__Exercise prompt__:
Check each line of the data for "wide" and select those that have it.

__Collected data__:
# # # #

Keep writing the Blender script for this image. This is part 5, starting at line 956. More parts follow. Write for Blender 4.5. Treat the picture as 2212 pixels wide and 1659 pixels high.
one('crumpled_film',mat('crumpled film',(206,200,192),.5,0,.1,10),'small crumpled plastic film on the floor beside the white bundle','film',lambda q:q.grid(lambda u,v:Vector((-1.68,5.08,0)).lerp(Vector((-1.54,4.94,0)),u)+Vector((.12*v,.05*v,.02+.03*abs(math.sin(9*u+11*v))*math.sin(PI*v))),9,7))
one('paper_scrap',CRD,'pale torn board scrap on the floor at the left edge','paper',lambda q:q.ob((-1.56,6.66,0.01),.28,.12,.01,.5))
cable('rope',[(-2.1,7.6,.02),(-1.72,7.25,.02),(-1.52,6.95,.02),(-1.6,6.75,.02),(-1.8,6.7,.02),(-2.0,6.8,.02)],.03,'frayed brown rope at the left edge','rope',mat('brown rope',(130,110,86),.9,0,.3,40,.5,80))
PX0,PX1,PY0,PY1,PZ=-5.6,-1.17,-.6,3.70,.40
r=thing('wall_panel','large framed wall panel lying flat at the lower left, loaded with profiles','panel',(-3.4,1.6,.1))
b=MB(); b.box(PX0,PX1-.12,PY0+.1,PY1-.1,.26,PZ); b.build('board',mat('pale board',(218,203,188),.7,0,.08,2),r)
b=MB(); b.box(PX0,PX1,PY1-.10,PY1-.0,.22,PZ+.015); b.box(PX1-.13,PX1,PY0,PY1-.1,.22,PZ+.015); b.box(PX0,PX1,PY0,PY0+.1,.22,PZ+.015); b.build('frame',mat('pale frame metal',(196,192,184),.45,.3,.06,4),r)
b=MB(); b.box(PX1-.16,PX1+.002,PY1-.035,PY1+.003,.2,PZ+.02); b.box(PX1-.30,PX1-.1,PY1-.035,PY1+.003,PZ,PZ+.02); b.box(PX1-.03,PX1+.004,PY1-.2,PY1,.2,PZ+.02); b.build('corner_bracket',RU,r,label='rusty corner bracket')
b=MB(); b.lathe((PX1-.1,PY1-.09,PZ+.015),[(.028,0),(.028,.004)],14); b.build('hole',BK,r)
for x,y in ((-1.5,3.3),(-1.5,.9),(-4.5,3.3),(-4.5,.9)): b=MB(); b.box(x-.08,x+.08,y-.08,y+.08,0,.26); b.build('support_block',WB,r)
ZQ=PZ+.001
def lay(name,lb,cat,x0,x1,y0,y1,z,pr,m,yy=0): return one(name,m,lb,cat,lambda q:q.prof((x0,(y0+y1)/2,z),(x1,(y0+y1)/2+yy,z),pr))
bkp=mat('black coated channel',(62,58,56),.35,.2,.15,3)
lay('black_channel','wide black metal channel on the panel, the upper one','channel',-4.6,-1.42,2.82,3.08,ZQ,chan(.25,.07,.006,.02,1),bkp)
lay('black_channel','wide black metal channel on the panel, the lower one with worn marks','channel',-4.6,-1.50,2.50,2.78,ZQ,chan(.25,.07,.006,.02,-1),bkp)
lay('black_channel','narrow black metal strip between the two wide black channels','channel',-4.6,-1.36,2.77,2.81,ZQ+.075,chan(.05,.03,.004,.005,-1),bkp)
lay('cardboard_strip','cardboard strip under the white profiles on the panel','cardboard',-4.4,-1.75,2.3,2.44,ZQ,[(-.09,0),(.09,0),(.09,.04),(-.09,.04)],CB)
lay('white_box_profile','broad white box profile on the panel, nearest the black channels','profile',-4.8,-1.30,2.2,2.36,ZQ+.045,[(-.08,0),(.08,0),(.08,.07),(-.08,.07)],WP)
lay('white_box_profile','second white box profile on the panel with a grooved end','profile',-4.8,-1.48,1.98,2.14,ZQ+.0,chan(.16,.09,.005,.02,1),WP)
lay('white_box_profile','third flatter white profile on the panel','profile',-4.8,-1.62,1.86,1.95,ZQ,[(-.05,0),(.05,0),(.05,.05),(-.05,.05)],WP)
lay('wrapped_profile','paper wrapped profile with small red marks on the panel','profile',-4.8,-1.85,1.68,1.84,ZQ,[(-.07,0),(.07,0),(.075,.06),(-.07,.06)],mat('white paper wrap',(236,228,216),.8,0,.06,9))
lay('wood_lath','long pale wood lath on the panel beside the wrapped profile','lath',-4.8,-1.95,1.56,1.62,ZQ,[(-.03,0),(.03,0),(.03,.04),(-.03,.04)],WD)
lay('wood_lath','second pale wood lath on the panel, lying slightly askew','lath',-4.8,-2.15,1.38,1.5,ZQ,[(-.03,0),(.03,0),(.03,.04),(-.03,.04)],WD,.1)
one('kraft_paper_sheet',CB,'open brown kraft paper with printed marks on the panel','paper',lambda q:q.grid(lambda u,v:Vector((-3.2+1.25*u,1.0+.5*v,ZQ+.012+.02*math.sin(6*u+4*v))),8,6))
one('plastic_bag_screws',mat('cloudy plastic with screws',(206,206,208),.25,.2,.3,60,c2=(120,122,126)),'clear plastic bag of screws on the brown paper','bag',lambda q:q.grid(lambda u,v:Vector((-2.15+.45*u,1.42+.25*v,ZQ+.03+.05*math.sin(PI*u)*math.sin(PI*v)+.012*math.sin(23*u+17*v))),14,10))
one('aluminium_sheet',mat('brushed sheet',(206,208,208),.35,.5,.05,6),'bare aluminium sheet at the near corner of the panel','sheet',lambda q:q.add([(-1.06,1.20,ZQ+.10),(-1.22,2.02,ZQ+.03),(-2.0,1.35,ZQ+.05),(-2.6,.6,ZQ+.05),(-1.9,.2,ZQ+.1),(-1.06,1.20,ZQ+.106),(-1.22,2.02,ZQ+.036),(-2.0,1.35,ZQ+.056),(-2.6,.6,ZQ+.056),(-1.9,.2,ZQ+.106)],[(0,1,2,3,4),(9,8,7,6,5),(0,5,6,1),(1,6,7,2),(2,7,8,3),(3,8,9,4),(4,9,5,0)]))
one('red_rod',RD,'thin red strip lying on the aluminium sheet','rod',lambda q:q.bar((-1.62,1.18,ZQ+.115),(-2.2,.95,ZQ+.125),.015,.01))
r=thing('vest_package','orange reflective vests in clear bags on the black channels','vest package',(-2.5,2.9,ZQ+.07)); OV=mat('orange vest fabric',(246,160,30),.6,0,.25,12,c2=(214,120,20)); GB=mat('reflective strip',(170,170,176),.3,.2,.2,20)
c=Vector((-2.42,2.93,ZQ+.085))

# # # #

__The response__:
Keep writing the Blender script for this image. This is part 5, starting at line 956. More parts follow. Write for Blender 4.5. Treat the picture as 2212 pixels wide and 1659 pixels high.
lay('black_channel','wide black metal channel on the panel, the upper one','channel',-4.6,-1.42,2.82,3.08,ZQ,chan(.25,.07,.006,.02,1),bkp)
lay('black_channel','wide black metal channel on the panel, the lower one with worn marks','channel',-4.6,-1.50,2.50,2.78,ZQ,chan(.25,.07,.006,.02,-1),bkp)
lay('black_channel','narrow black metal strip between the two wide black channels','channel',-4.6,-1.36,2.77,2.81,ZQ+.075,chan(.05,.03,.004,.005,-1),bkp)